Mortgage Approvals in the UK Rise

In sync with last week’s BBA mortgage approvals data, today’s official numbers have revealed a more than expected rise in the demand for new loans for June. Meanwhile, the BoE Deputy Governor, Ben Broadbent, indicated that the strengthening global economy will boost domestic economic recovery. Against this backdrop, a slew of economic releases in the US and Europe due later this week will keep investors interested. Across the Atlantic, today’s S&P/Case-Shiller home prices report will be keenly watched as a revival in the housing sector seems to be disappointing, further evidenced by yesterday’s dismal pending home sales data. Meanwhile, tensions in Eastern Europe are set to rise, especially after the EU and the US agreed to impose tougher economic sanctions against Russia.

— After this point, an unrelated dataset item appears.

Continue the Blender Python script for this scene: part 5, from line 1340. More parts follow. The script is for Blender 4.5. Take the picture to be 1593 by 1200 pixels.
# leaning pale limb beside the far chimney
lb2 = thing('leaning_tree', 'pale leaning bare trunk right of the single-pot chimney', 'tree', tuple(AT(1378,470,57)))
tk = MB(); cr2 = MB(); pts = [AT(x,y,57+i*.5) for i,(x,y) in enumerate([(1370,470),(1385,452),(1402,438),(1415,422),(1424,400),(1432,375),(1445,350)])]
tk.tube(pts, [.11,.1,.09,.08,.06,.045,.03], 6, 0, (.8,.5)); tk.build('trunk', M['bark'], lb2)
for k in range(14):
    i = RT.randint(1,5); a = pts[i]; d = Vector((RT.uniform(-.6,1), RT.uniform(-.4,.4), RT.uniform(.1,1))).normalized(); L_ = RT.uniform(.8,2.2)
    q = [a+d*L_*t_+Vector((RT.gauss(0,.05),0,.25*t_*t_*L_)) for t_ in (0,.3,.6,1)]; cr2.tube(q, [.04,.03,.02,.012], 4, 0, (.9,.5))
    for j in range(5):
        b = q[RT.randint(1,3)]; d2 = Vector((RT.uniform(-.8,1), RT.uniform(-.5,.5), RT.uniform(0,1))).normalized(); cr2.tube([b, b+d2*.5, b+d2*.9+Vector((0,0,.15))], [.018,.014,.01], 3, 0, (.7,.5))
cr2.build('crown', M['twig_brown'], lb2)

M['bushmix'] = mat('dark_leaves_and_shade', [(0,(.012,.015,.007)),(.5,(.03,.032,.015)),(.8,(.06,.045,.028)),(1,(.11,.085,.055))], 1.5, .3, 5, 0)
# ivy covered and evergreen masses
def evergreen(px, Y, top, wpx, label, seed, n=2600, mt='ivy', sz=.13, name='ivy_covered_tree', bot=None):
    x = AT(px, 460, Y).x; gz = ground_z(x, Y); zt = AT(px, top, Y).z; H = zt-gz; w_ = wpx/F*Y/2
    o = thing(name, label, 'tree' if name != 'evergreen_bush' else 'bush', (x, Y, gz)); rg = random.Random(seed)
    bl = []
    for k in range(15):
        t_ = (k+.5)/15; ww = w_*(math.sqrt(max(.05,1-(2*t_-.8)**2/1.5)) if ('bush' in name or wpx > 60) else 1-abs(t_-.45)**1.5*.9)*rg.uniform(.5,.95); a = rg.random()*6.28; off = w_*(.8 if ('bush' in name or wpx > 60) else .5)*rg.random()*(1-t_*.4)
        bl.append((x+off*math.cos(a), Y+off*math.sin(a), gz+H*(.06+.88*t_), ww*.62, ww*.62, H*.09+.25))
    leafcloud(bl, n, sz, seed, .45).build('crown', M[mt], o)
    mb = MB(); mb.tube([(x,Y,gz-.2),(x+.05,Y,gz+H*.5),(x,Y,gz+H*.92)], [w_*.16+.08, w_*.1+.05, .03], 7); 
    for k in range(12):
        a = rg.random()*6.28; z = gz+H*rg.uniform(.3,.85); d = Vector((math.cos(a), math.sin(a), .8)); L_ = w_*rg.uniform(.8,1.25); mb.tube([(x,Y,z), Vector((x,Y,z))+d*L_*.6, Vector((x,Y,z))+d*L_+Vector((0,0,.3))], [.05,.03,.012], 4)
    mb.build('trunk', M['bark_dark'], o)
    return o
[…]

Pound Sterling – UK Markets

Yesterday, the IMF exercised caution and warned that the overvalued domestic currency is preventing the economy from rebalancing. However, the BoE Deputy Governor, Ben Broadbent, in his speech earlier today, rebuffed the IMF’s concerns and stated that the current account deficit does not pose any risk and opined that the pace of growth in the global economy might help strengthen domestic economic recovery. This notion was further strengthened after data just out indicated that mortgage approvals in the nation rose more than expected for June, thereby pushing the Pound marginally higher against its major counterparts this morning. Although mortgage approvals data showed an improvement, investors’ sentiment remained fairly subdued towards the housing market amid weakness indicated by the recent RICS and Hometrack surveys. With no other major economic data in the UK today, the US consumer confidence report will be keenly eyed as it has the potential to alter risk sentiment towards the Pound in the upcoming trading session.

US Dollar – US Markets

Having witnessed a fairly subdued trading session yesterday, traders look set for more of the same in the session ahead. Market participants remain on the sidelines as the upcoming week holds some crucial economic events in the US which could possibly direct the near term trend of the greenback against the majors. The two-day FOMC meeting commences today, with investors looking for some hints on the probable timeline for an interest rate hike in the world’s largest economy. Tomorrow’s second-quarter GDP report is likely to aid market perception of a sooner than expected policy tightening as the economy is expected to show a sharp rebound for the second quarter. Yesterday, the US Dollar remained in a tight range against the majors. Data indicated that US pending home sales dropped unexpectedly for June, thereby pointing that recovery in the residential real estate continues to remain shaky. Against this backdrop, investors will keep a close watch on today’s S&P Case-Shiller home prices data for further direction. Additionally, US consumer confidence data will attract modest market attention for further direction.

Euro – European Markets

The Euro is trading in a tight range against most of its major counterparts this morning, as investors in the Euro preferred to remain on the sidelines ahead of tomorrow’s German inflation figures and Euro zone inflation data due later this week to gauge the inflationary trend prevalent in the Euro bloc. Markets will scruntise these figures to ascertain the impact of last month’s unprecedented policy measures unveiled by the ECB, mainly in the wake of comments from the ECB Vice President over the weekend that these measures were sufficient to improve inflation in the region. Additionally, a string of US crucial macro releases, especially GDP and non-farm payrolls data along with the US FOMC meeting will keep investors interested. In a noteworthy development, the EU and the US have agreed to impose additional economic sanctions against Russia that would target financial, energy and military sectors and might come as early as this week. The Euro was range bound against the US Dollar yesterday. However, data indicated that US pending home sales dropped unexpectedly for June, thereby denting hopes of a revival in the housing sector.

Other Currencies – Highlights

The Japanese Yen is trading lower against the greenback following the release of soft domestic economic data. Data showed that the unemployment rate in Japan rose unexpectedly for June, although labour shortage in construction and retail sectors improved the availability of jobs in the nation. The recent volatility in the Japanese labour market could potentially be an impact of the sales tax hike in April and further data needs to scrutinised to ascertain any serious threats to the nation’s jobs market. Moreover, another report revealed that Japanese retail sales declined for the third consecutive month for June, further pressurising the Japanese Yen against the majors. However, losses in the Japanese Yen were capped after data indicated a less than expected deterioration in the nation’s household spending. With no other domestic macro data scheduled today, markets will eye a raft of US economic data scheduled this week for further direction to the Japanese Yen. Additionally, some important domestic data, including industrial production and housing starts, due later this week will keep market participants in the Japanese Yen interested.